Minggu, 10 November 2019 15:56

MUI: Salam Pembuka Pejabat untuk Semua Agama Bisa Mengundang Murka Allah

Alief Sappewali
Konten Redaksi Rakyatku.Com
Sekjen MUI Pusat, Dr Anwar Abbas
Sekjen MUI Pusat, Dr Anwar Abbas

Salam pembuka pejabat untuk semua agama sudah lazim di Indonesia. Tak disangka, ternyata itu bisa mengundang murka Allah Ta'ala, khususnya kepada kaum muslimin.

RAKYATKU.COM - Salam pembuka pejabat untuk semua agama sudah lazim di Indonesia. Tak disangka, ternyata itu bisa mengundang murka Allah Ta'ala, khususnya kepada kaum muslimin.

Sekretaris Jenderal Majelis Ulama Indonesia (MUI) Pusat, Dr  Anwar Abbas menjelaskan, dalam Islam, setiap doa mengandung dimensi teologis dan ibadah. 

Umat Islam hanya diperbolehkan berdoa dan meminta pertolongan kepada Allah. Berdoa kepada Tuhan dari agama lain tidak dibenarkan.

"Kalau ada orang Islam dan orang yang beriman kepada Allah berdoa dan meminta pertolongan kepada selain Allah subhanahu wata'ala, maka murka Tuhan pasti akan menimpa diri mereka," kata Anwar Abbas seperti dikutip dari Detikcom, Minggu (10/11/2019).

Apalagi, kata dia, UUD 1945 pasal 29 ayat telah menjamin kita untuk beribadah dan berdoa sesuai dengan agama dan kepercayaan yang dianut setiap warga.

Anwar mendukung fatwa dari MUI Jatim yang memberi tuntunan tentang salam pembuka para pejabat di forum-forum resmi. Fatwa tersebut menjadi jawaban atas kebingungan kalangan umat Islam selama ini.

Bagaimana dengan toleransi antarumat beragama? Anwar mengatakan, tidak harus dalam bentuk ucapan salam semua agama.

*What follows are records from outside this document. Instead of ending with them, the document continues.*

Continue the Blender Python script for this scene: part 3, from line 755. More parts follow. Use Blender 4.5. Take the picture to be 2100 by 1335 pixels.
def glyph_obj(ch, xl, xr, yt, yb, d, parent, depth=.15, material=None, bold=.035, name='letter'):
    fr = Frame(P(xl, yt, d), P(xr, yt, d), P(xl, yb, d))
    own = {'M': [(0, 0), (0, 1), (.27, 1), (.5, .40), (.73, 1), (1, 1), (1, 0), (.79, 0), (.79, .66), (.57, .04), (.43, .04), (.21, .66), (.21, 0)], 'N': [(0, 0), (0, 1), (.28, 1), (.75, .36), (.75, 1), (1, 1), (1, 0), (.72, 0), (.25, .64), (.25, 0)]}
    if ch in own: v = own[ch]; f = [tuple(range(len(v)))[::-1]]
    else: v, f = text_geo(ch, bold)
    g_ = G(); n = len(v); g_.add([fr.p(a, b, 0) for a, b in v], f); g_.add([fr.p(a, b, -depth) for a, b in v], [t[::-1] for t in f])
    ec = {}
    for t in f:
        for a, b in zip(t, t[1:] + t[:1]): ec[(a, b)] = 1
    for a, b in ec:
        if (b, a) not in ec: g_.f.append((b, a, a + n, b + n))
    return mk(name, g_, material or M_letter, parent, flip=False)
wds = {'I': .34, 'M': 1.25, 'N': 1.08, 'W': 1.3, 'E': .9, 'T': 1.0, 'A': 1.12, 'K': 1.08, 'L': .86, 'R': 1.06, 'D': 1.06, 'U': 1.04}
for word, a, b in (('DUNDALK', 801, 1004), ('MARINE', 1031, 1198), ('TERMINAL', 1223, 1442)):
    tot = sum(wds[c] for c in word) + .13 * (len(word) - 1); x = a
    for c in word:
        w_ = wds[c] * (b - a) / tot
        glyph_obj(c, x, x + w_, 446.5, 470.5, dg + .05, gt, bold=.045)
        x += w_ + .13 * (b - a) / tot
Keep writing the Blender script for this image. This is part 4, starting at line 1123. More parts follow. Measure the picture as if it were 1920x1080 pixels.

Masing-masing pemeluk agama cukup mengucapkan salam sesuai ajaran agama masing-masing.

Sebelumnya, MUI Jawa Timur mengimbau para pejabat tak memakai salam pembuka semua agama saat sambutan resmi. Imbauan ini terlampir dalam surat bernomor 110/MUI/JTM/2019 yang diteken Ketua MUI Jatim, KH Abdusshomad Buchori.

Kiai Somad, sapaan akrabnya, membenarkan surat imbauan ini. Hal ini merupakan salah satu hasil dari Rakernas MUI di Nusa Tenggara Barat beberapa waktu lalu.

Menurut Kiai Somad, beribadah dalam suatu agama tidak boleh dicampuradukkan karena setiap agama memiliki sistem ibadah sendiri-sendiri.

"Kalau menggunakan salam campuran, itu mencampuradukkan agama, jadi pluralisme agama itu tidak boleh. Agama punya sistem ibadah sendiri-sendiri," urai dia.

"Ibadah ndak bisa dicampur aduk. Jangan salah kaprah mengadakan doa bersama. Semua doa diamini oleh semua agama. Itu rusak nanti keyakinan agama," lanjutnya.

Kerukuran dan toleransi, lanjutnya, bukan dalam keyakinan beragama. Namun, pada aspek sosial.

Dia mencontohkan, kalau ada yang kebanjiran atau terkena gempa, maka kita harus tolong menolong. Tidak usah tanya apa agamanya. 

"Kalau ada kecelakaan kita tolong, ndak usah tanya agama. Jadi kami ini perlu meluruskan yang begini ini," ujar Kiai Somad.